Republicans in the US House of Representatives are expanding their request for documents related to a major climate study by the US National Oceanic and Atmospheric Administration (NOAA).

Agency researchers — led by Thomas Karl, director of NOAA’s National Centers for Environmental Information in Asheville, North Carolina — published the analysis last June in Science1. After updating and correcting problems with the temperature record, the team found no sign of an apparent pause in global warming that had been described in previous studies.

In October, Congressman Lamar Smith, the Texas Republican who leads the House science committee, issued a subpoena for documents related to the NOAA research. The agency has since provided more than 300 pages of e-mails and other documents produced by political appointees and by NOAA's director of communications, Ciaran Clayton. But NOAA has refused to hand over records of its internal scientific deliberations.

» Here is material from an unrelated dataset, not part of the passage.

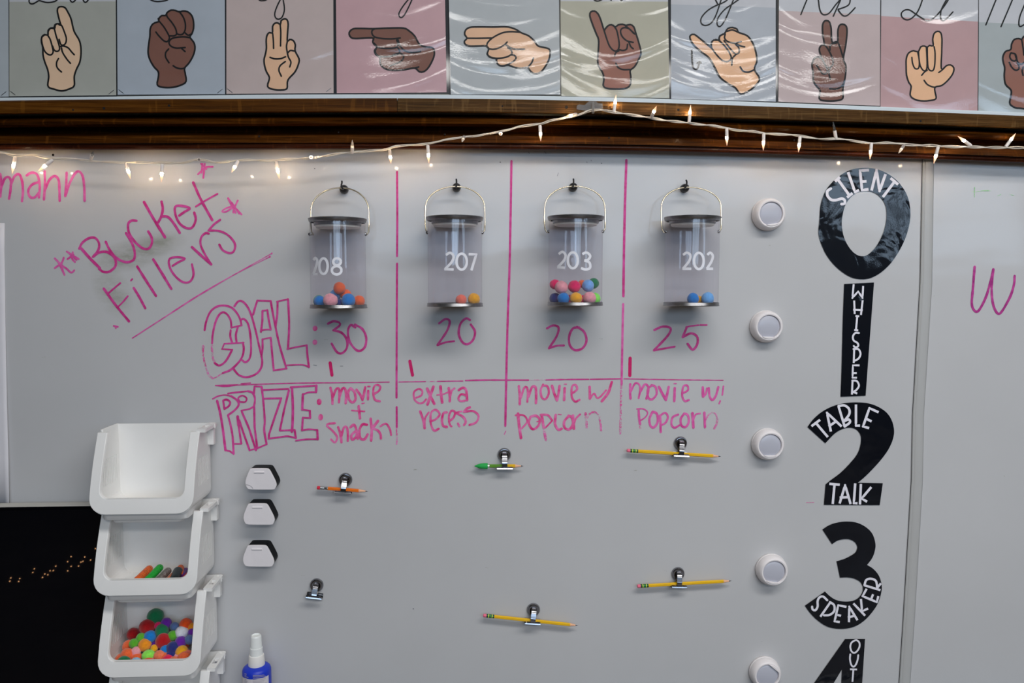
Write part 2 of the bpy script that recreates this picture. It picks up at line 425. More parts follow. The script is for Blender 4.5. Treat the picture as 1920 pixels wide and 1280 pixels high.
# pale rail the posters stand on, above the wood
mb = MB(); rings = []
YR = xpoly([tuple(p) for p in dense([(-400, 187), (0, 183), (215, 181), (480, 177.5), (745, 177), (960, 179), (1200, 184), (1440, 192), (1700, 202), (1920, 211), (2300, 226)], False, 8)])
for x in XS:
    rings.append([P(x, YR(x), d) for d in (-.018, .016)] + [P(x, YT(x)+3, d) for d in (.016, -.018)])
r3 = mb.loft(rings).build('trim_3', M_rail, bevel=0.0015); r3['kind'] = 'structure'
mb = MB(); mb.loft([[P(x, YR(x)+2, -.016), P(x, YR(x)+2, .004), P(x, -90, .004), P(x, -90, -.016)] for x in XS])
r4 = mb.build('trim_4', M_tack); r4['kind'] = 'structure'

# ---------------------------------------------------------------- alphabet posters
K_OUT = (0.008, 0.008, 0.009)
TAN = [D(186, 158, 132), D(186, 150, 122), D(190, 150, 118)]
BRN = [D(102, 69, 59), D(118, 80, 69), D(98, 67, 58)]
h1, h2, h3, h4, h5 = cr(0, 0, 4.465), cr(410, 0, 4.465), cr(830, 0, 4.465), cr(1240, 0, 4.465), cr(1620, 0, 5.8167)
HANDS = {
'D': (h1, [(402,722),(408,640),(398,580),(372,510),(360,455),(358,395),(347,350),(350,310),(372,290),(400,292),(403,255),(425,235),(450,238),(460,208),(485,198),(510,215),(495,160),(480,90),(490,62),(515,55),(545,65),(570,105),(595,160),(620,260),(660,330),(675,380),(678,450),(668,520),(640,580),(622,640),(622,715),(590,740),(520,760),(450,745)],
  [[(375,290),(350,315),(352,360),(370,420),(395,450),(425,460),(445,435),(435,380),(420,330),(400,295)],[(403,290),(405,260),(425,237),(452,238),(470,300),(495,380),(498,415),(480,430),(455,420),(440,385)],[(460,235),(465,208),(488,198),(515,212),(540,270),(555,320),(550,360),(530,378),(510,372),(495,330)],[(500,390),(530,385),(570,400),(600,435),(622,458)],[(515,400),(525,440),(560,495),(590,530)],[(490,490),(475,520),(475,555),(490,580),(515,602)]]),
'E': (h1, [(1315,700),(1325,650),(1325,600),(1290,560),(1255,500),(1240,440),(1245,370),(1255,300),(1258,240),(1280,200),(1315,185),(1330,180),(1330,155),(1355,130),(1385,130),(1400,105),(1430,85),(1470,88),(1500,100),(1530,92),(1570,98),(1605,130),(1620,180),(1620,240),(1605,285),(1590,310),(1625,360),(1632,410),(1615,470),(1580,530),(1545,570),(1550,610),(1558,680),(1520,710),(1450,730),(1380,732),(1330,722)],
  [[(1335,180),(1375,230),(1410,290),(1418,320),(1400,348),(1370,340),(1330,300),(1305,268)],[(1330,180),(1325,155)],[(1395,110),(1400,140),(1440,190),(1470,240),(1478,285),(1455,300),(1425,300)],[(1500,95),(1535,145),(1552,200),(1550,250),(1530,285),(1500,290),(1478,280)],[(1550,275),(1575,295),(1600,285)],[(1590,315),(1540,308),(1480,312),(1435,325),(1415,355),(1430,385),(1475,402),(1550,398)],[(1515,400),(1550,432)],[(1412,410),(1388,440),(1388,480),(1415,525)],[(1450,550),(1480,568),(1520,575),(1550,568)]]),
'F': (h2, [(410,710),(425,650),(400,600),(385,550),(380,500),(392,450),(400,400),(398,340),(405,295),(425,272),(450,275),(452,220),(470,195),(495,192),(518,205),(522,175),(548,158),(572,165),(582,200),(578,260),(575,345),(595,330),(625,340),(642,375),(640,425),(672,490),(670,530),(640,600),(580,670),(572,740),(530,752),(470,750),(420,735)],
  [[(452,280),(458,340),(460,405)],[(515,205),(520,270),(518,385)],[(575,345),(568,390),(575,440),(585,480),(605,520),(595,560)],[(582,440),(600,422),(640,428)],[(430,480),(470,492),(520,490),(560,475)],[(558,515),(515,550),(505,590),(525,638)]]),
'G': (h2, [(1290,240),(1200,238),(1130,240),(1100,260),(1092,285),(1110,315),(1150,322),(1290,318),(1290,350),(1325,390),(1310,420),(1318,455),(1350,480),(1352,530),(1385,570),(1450,588),(1540,585),(1640,570),(1680,600),(1720,598),(1760,560),(1800,480),(1805,430),(1790,400),(1690,378),(1640,300),(1590,255),(1545,235),(1420,235)],
  [[(1310,240),(1285,255),(1285,285),(1310,310),(1370,322),(1450,325),(1520,318)],[(1300,318),(1290,350),(1310,380),(1350,400),(1430,405),(1490,395),(1500,365),(1490,335)],[(1325,395),(1305,425),(1320,460),(1370,475),(1440,470),(1505,450),(1515,425),(1500,400)],[(1440,470),(1490,450),(1530,450),(1550,475),(1530,510),(1490,530),(1435,550)],[(1500,330),(1520,385),(1560,425),(1620,440),(1690,430)],[(1640,570),(1675,560)]]),
'H': (h3, [(190,255),(225,230),(300,225),(420,226),(540,225),(610,245),(660,275),(720,300),(770,345),(800,385),(890,410),(898,460),(880,520),(830,595),(780,618),(740,600),(710,565),(650,572),(590,560),(550,545),(500,552),(465,540),(448,500),(455,490),(400,478),(372,450),(385,415),(365,385),(300,385),(220,385),(185,365),(185,340),(205,320),(185,290)],
  [[(205,320),(300,320),(410,318)],[(650,270),(570,265),(500,275),(420,315),(375,360),(375,395),(410,412),(460,405),(510,380),(540,352)],[(525,370),(560,395),(610,412),(685,412)],[(385,415),(375,450),(400,480),(470,488),(540,475),(578,450),(575,420),(545,400)],[(455,490),(450,520),(480,548),(530,545),(590,515),(615,485),(600,462),(575,460)],[(760,485),(745,525),(720,555)]]),
'I': (h3, [(1345,720),(1350,660),(1340,610),(1305,550),(1298,490),(1305,400),(1305,330),(1285,280),(1250,190),(1232,130),(1240,100),(1270,92),(1300,115),(1325,170),(1350,250),(1362,240),(1385,215),(1415,207),(1445,225),(1470,208),(1505,203),(1535,212),(1570,205),(1600,225),(1618,280),(1640,350),(1660,440),(1640,500),(1605,560),(1570,590),(1575,640),(1570,710),(1530,740),(1450,745),(1380,740)],
  [[(1350,250),(1375,330),(1400,390),(1435,425),(1465,420),(1478,380),(1470,310),(1455,250),(1430,212)],[(1478,415),(1510,422),(1540,410),(1548,370)],[(1600,280),(1560,240),(1515,232),(1490,255),(1500,300),(1540,340),(1595,355)],[(1560,355),(1575,390),(1595,408)],[(1475,425),(1450,440),(1440,468)],[(1450,530),(1470,565),(1510,582),(1570,582)],[(1525,212),(1560,240),(1610,285)]]),
'J': (h4, [(240,320),(245,295),(275,288),(320,320),(400,385),(420,400),(418,360),(440,335),(480,335),(490,300),(530,280),(555,240),(595,230),(635,245),(645,270),(720,300),(765,360),(790,430),(800,510),(780,580),(820,650),(810,690),(750,750),(680,785),(650,775),(620,735),(560,700),(490,645),(450,570),(400,485),(330,430),(270,375)],
  [[(420,400),(460,455),(510,505),(555,515),(585,490),(575,450),(535,390),(490,345),(455,330)],[(490,345),(485,310),(515,285)],[(525,340),(580,410),(620,450),(650,440),(648,400),(620,370)],[(535,285),(530,320),(560,350),(620,360),(668,348)],[(630,370),(665,385),(698,392)],[(625,455),(595,490),(590,545)],[(660,560),(685,595),(730,603),(775,585)],[(255,420),(258,500),(265,560),(285,580),(305,570),(322,515)],[(300,530),(322,515),(332,528)],[(550,262),(595,250),(645,270)]]),
'K': (h4, [(1325,830),(1330,760),(1300,720),(1275,680),(1270,600),(1262,540),(1280,490),(1315,475),(1340,490),(1325,430),(1325,400),(1345,375),(1365,372),(1352,290),(1350,210),(1365,178),(1385,172),(1408,185),(1422,240),(1430,350),(1475,350),(1478,260),(1490,215),(1515,202),(1545,215),(1555,260),(1545,370),(1525,490),(1545,550),(1540,640),(1520,740),(1520,820),(1480,840),(1400,845)],
  [[(1365,372),(1395,410),(1430,480),(1438,530),(1420,560),(1395,565),(1365,530),(1340,480)],[(1300,545),(1330,590),(1355,620),(1385,610),(1388,580),(1370,540),(1345,490),(1310,478)],[(1412,420),(1415,380),(1445,355),(1475,352),(1495,395),(1525,490)],[(1412,570),(1402,610),(1415,660)],[(1410,742),(1460,745),(1500,730),(1520,705)]]),
'L': (h5, [(505,1040),(515,940),(490,900),(465,820),(460,720),(462,640),(485,580),(540,553),(590,565),(620,510),(660,502),(690,515),(715,495),(755,500),(750,430),(765,365),(800,342),(835,355),(850,420),(848,560),(845,750),(900,715),(945,708),(980,740),(970,800),(920,870),(850,930),(775,950),(775,1000),(785,1075),(720,1095),(640,1100),(560,1085)],
  [[(522,625),(530,690),(555,745),(590,748),(603,710),(600,640),(585,565)],[(595,560),(600,640),(615,720),(650,770),(680,760),(688,700),(685,600),(680,520)],[(690,515),(692,620),(698,730),(720,768),(755,765),(772,700),(775,580),(765,510)],[(630,820),(660,785),(690,765)],[(815,790),(850,765),(880,735)],[(655,875),(690,920),(740,945),(780,952)]]),
'M': (h5, [(1590,1130),(1600,1060),(1605,985),(1545,920),(1530,830),(1535,740),(1520,680),(1515,620),(1545,560),(1600,540),(1610,480),(1640,430),(1690,420),(1720,430),(1740,400),(1800,380),(1900,420),(1960,600),(1940,900),(1900,1170),(1700,1180),(1640,1170)],
  [[(1720,430),(1735,520),(1745,600)],[(1600,580),(1590,620),(1610,655),(1645,665),(1665,640),(1650,590),(1615,580),(1600,580)],[(1585,680),(1610,730),(1650,765),(1685,755),(1690,720),(1670,680)],[(1740,730),(1725,770),(1735,820)],[(1650,600),(1680,680),(1720,700),(1745,680)]])}
LETTERS = {
'D': (h1, [[(250,-30),(243,12),(255,30),(275,32),(300,20),(325,5),(350,10),(390,20),(430,18),(470,5),(500,-30)],[(575,-30),(595,12),(615,15),(650,-20)],[(685,-30),(705,15),(725,15),(755,-25)]]),
'E': (h1, [[(1240,-30),(1265,0),(1310,12),(1350,10),(1400,0),(1430,-30)]]),
'F': (h2, [[(530,-30),(490,50),(470,110),(475,145),(495,160),(525,150),(545,110),(550,60),(535,-30)],[(320,-20),(345,2),(365,5),(395,0),(420,-20)]]),
'G': (h2, [[(1600,-20),(1545,50),(1510,110),(1515,140),(1530,147),(1555,125),(1590,60),(1630,-30)]]),
'I': (h3, [[(1250,-20),(1280,5),(1310,6),(1345,-10)],[(1395,-20),(1412,3)],[(1485,-15),(1495,5),(1515,-15)]]),
'J': (h4, [[(510,-30),(460,120),(420,190),(370,213),(335,195),(335,150),(380,95),(440,55),(530,15),(580,-30)],[(445,-20),(470,30)],[(615,-30),(555,120),(520,190),(490,222),(468,205),(475,150),(530,80),(600,30),(670,-20)]]),
'K': (h4, [[(1230,-30),(1168,122)],[(1312,-30),(1325,70),(1345,115),(1375,123),(1410,105),(1460,40),(1520,-30)],[(1505,-10),(1440,135)],[(1585,-30),(1575,30),(1545,55),(1490,75),(1480,80),(1500,110),(1525,132),(1555,130),(1590,100),(1622,65)]]),
'L': (h5, [[(650,-40),(610,75),(570,150),(510,205),(460,215),(415,185),(410,140),(450,108),(500,110),(560,150),(620,190),(680,222),(730,218),(790,170),(850,100),(900,30),(935,-30)],[(915,-30),(850,90),(835,160),(840,205),(865,225),(900,205),(970,130)]]),
'M': (h5, [[(1455,-40),(1330,270)],[(1635,-40),(1495,290)],[(1760,30),(1700,180),(1690,270),(1710,288),(1760,260)]])}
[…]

Now Smith is casting his net wider. In a 22 February letter to NOAA, he expressed disappointment with the “slow pace and limited scope” of NOAA's response to his initial request. “The speed with which NOAA has conducted these searches and produced documents creates the perception that the Agency is deliberately attempting to impede and hinder the Committee’s oversight,” he wrote.

Smith is now asking that NOAA provide his committee with documents from other agency officials and offices, including chief scientist Richard Spinrad. In his letter, Smith also demands that the search terms be expanded to include a host of new words, including “temperature”, “climate”, “change”, “Obama” and “Paris”. Smith has asked the agency to deliver all documents by 29 February.

Clayton says that NOAA is still reviewing the lawmaker's letter. The e-mails that the agency has released to Smith so far discuss NOAA's communications strategy for the release of Karl's study, which NOAA expected to receive intense scrutiny.

“There is nothing in these materials that would support the notion that substance or timing of the paper was politically motivated,” Clayton said. “Science at NOAA is conducted independently and rigorously, and is protected by a robust scientific integrity policy.”

The Union of Concerned Scientists, an advocacy group in Cambridge, Massachusetts, which obtained the committee’s letter and released it on 26 February, called the move “unprecedented and unjustified”.

“It’s perfectly reasonable for the committee to have oversight over any sort of political influence over the science,” says Michael Halpern, programme manager for the UCS Center for Science and Democracy. “What we are looking for is to stop the kind of ham-handed and broad subpoenas that compromise the ability of scientists to communicate frankly with each other.”

As it happens, a prominent group of researchers published a commentary this week in Nature Climate Change2 that challenges the analysis by Karl and his colleagues. The commentary argues that the rate of warming really has slowed in recent decades.